YOUR OBJECTIVE - Copy all the material below, exactly as it stands.
# Start of GIVEN INFORMATION
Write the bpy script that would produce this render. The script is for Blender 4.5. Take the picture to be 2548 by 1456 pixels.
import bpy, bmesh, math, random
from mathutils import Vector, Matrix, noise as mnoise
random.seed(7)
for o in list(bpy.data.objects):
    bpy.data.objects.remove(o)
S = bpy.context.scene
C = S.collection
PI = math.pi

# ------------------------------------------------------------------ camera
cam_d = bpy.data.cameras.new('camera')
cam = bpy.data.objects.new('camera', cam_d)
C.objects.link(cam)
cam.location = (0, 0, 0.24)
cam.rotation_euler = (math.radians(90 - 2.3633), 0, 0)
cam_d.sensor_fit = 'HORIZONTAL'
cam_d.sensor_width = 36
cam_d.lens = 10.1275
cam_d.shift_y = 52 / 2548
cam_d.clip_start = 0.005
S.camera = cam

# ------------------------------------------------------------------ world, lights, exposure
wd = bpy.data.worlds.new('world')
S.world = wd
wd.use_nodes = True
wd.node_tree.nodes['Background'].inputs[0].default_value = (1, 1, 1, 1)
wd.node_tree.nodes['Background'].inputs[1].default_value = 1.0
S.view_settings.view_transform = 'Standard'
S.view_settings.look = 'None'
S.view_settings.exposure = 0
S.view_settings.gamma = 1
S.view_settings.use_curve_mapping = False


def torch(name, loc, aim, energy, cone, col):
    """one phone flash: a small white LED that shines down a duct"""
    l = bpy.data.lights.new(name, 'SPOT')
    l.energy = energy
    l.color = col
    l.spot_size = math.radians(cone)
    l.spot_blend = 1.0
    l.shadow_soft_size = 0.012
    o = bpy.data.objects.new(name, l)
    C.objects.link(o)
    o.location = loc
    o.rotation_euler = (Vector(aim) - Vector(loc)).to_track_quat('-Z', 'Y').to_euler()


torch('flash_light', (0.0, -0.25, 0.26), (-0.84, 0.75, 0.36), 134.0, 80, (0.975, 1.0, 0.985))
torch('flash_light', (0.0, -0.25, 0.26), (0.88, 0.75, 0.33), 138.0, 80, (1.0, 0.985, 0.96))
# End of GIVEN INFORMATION
CORRECT OUTPUT -
Write the bpy script that would produce this render. The script is for Blender 4.5. Take the picture to be 2548 by 1456 pixels.
import bpy, bmesh, math, random
from mathutils import Vector, Matrix, noise as mnoise
random.seed(7)
for o in list(bpy.data.objects):
    bpy.data.objects.remove(o)
S = bpy.context.scene
C = S.collection
PI = math.pi

# ------------------------------------------------------------------ camera
cam_d = bpy.data.cameras.new('camera')
cam = bpy.data.objects.new('camera', cam_d)
C.objects.link(cam)
cam.location = (0, 0, 0.24)
cam.rotation_euler = (math.radians(90 - 2.3633), 0, 0)
cam_d.sensor_fit = 'HORIZONTAL'
cam_d.sensor_width = 36
cam_d.lens = 10.1275
cam_d.shift_y = 52 / 2548
cam_d.clip_start = 0.005
S.camera = cam

# ------------------------------------------------------------------ world, lights, exposure
wd = bpy.data.worlds.new('world')
S.world = wd
wd.use_nodes = True
wd.node_tree.nodes['Background'].inputs[0].default_value = (1, 1, 1, 1)
wd.node_tree.nodes['Background'].inputs[1].default_value = 1.0
S.view_settings.view_transform = 'Standard'
S.view_settings.look = 'None'
S.view_settings.exposure = 0
S.view_settings.gamma = 1
S.view_settings.use_curve_mapping = False


def torch(name, loc, aim, energy, cone, col):
    """one phone flash: a small white LED that shines down a duct"""
    l = bpy.data.lights.new(name, 'SPOT')
    l.energy = energy
    l.color = col
    l.spot_size = math.radians(cone)
    l.spot_blend = 1.0
    l.shadow_soft_size = 0.012
    o = bpy.data.objects.new(name, l)
    C.objects.link(o)
    o.location = loc
    o.rotation_euler = (Vector(aim) - Vector(loc)).to_track_quat('-Z', 'Y').to_euler()


torch('flash_light', (0.0, -0.25, 0.26), (-0.84, 0.75, 0.36), 134.0, 80, (0.975, 1.0, 0.985))
torch('flash_light', (0.0, -0.25, 0.26), (0.88, 0.75, 0.33), 138.0, 80, (1.0, 0.985, 0.96))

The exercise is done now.